As the game progresses, Frey’s stats get better, Spells are upgraded by completing side challenges, and combat gets more intense. Players are not just rewarded with a visual spectacle for their spellcasting, but they’ll do a lot more damage as well. Still, it took me several hours to get to that point with Forspoken, as there’s not a lot of combat early on, and the controls feel cumbersome at first. Holding Circle to run while using all of the triggers and bumpers on the controller to use magic stretched the DualSense (and my hands) to their limits. It took me a couple of hours of exploration to get used to it, but I was always looking for the most successful ways to combo my parkour and magical abilities by the end.
Give it time
That initial learning curve only underlines Forspoken’s sluggish introduction further. Losing those magical abilities when I returned to Cipal made me wish I was back in the open world. Forspoken simply isn’t playing to its strengths by taking this approach. In fact, there are entire large sectors of this world that the main story never requires players to venture through at all; most of the story unfolds in one city, leaving swaths of the map feeling like blank space.

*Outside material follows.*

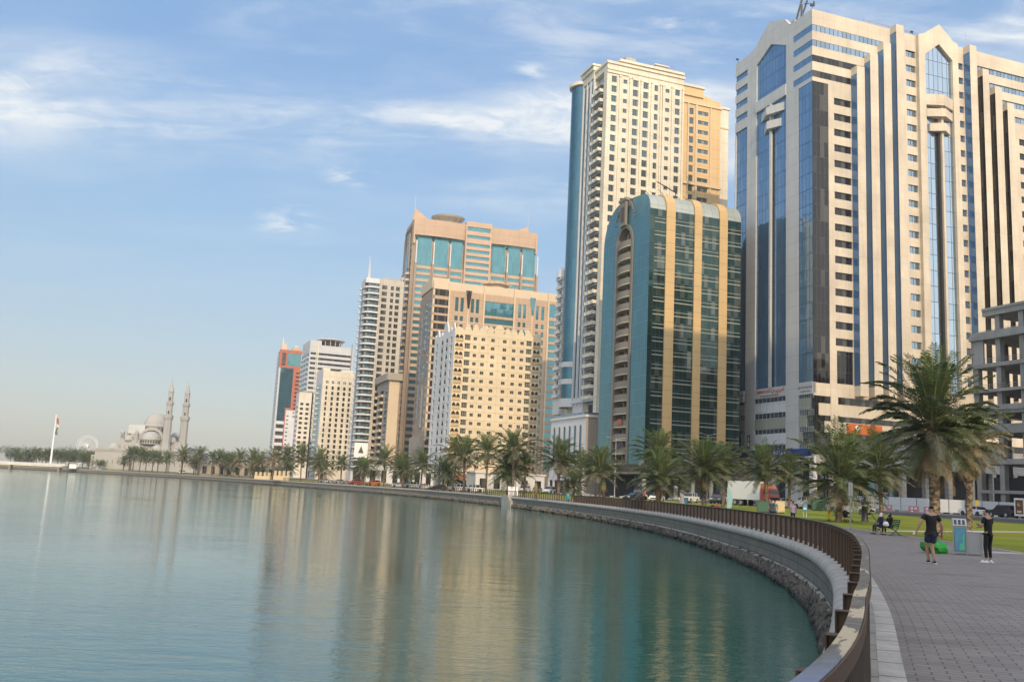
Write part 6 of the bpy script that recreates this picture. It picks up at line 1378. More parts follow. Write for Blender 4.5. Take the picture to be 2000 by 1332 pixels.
PALMS = [(24.9, 54, 10.7, 4.4, 'h'), (30.8, 62, 8.1, 3.6, 'd'), (38.4, 95, 8.3, 3.3, 'n'), (28.6, 80, 7.2, 4.0, 'n'), (34.3, 122, 8.5, 3.4, 'n'), (42.7, 140, 8.3, 3.2, 'n'), (21.6, 101, 7.6, 3.5, 'n'), (32.8, 140, 9.7, 3.6, 'n'), (15.6, 95, 5.7, 2.9, 'n'), (20.0, 122, 9.5, 3.3, 'n'), (13.4, 132, 7.4, 3.3, 'n'), (8.6, 150, 9.3, 3.5, 'n'), (12.4, 168, 4.6, 2.6, 'n'), (1.6, 178, 12.3, 3.6, 'n'), (3.8, 182, 8.4, 2.6, 'd'), (0.5, 182, 8.4, 3.8, 'n'), (-4.0, 196, 12.4, 3.6, 'n'), (-9.0, 206, 11.3, 3.4, 'n'), (-11.8, 212, 12.2, 3.2, 'y'), (-14.5, 220, 7.7, 3.3, 'n'), (-21.5, 238, 9.5, 3.4, 'n'), (-28.0, 255, 8.3, 3.0, 'n'), (-34.0, 262, 11.1, 3.6, 'n'), (-43.2, 280, 7.8, 2.6, 'n'), (-52.1, 296, 9.4, 3.2, 'n'), (-62.3, 312, 10.8, 3.6, 'n'), (-72.3, 330, 12.4, 3.6, 'n'), (-81.5, 345, 12.7, 3.8, 'n'), (-89.7, 360, 11.8, 3.8, 'y'), (-97.7, 372, 10.4, 3.4, 'y'), (-105.5, 386, 11.2, 3.7, 'n'), (-114.1, 400, 11.3, 3.6, 'y'), (-121.2, 412, 10.5, 3.4, 'n'), (-129.7, 424, 11.3, 3.8, 'n'), (-137.0, 436, 11.5, 3.8, 'n'), (-156.9, 470, 10.0, 3.2, 'n'), (-149.2, 452, 13.8, 4.0, 'n'), (-164.4, 474, 11.7, 3.6, 'n'), (-160.7, 462, 13.1, 4.0, 'n'), (-175.4, 482, 11.2, 3.8, 'n'), (-182.0, 488, 11.0, 3.6, 'n'), (-187.8, 496, 11.2, 3.6, 'n'), (-193.6, 502, 11.4, 3.6, 'n'), (-199.3, 508, 12.2, 3.9, 'n'), (-204.5, 512, 12.9, 3.9, 'n'), (-209.7, 520, 12.4, 3.7, 'n'), (-214.5, 524, 8.4, 3.2, 'n'), (-246.1, 560, 7.9, 3.2, 'n'), (-253.1, 566, 8.7, 3.6, 'n'), (-258.6, 570, 9.8, 3.4, 'n'), (-260.1, 560, 8.6, 3.6, 'n'), (-271.7, 580, 9.5, 3.6, 'n'), (-273.8, 570, 10.4, 3.8, 'n'), (-281.9, 572, 10.9, 4.2, 'n'), (-289.3, 575, 10.6, 4.0, 'n'), (-297.2, 580, 8.0, 3.6, 'n'), (-304.5, 585, 7.8, 3.6, 'n'), (-309.4, 588, 10.0, 3.6, 'n')]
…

Forspoken does know how to do open-world game design right: there’s always somewhere interesting to go, it’s fun to get there, and you’ll always be rewarded for engaging. That’s why it’s such a drag that it takes so long to get to that gameplay loop and that players are occasionally corralled back into more linear sections so the story can progress.
I would recommend Forspoken to action and RPG fans, but I wish I could give them one of my save files with total open-world freedom and most of the traversal and combat spells unlocked from the jump. The adventure is at its weakest when it’s forcing players to wade through lots of poor narrative content that takes too long to pay off. Its best beats aren’t paced or delivered well and serve as a weighty vambrace holding back this game’s real magic: a dazzling open-world game that truly does feel next-gen.
Digital Trends reviewed Forspoken on PS5. It will also be released for PC on January 24.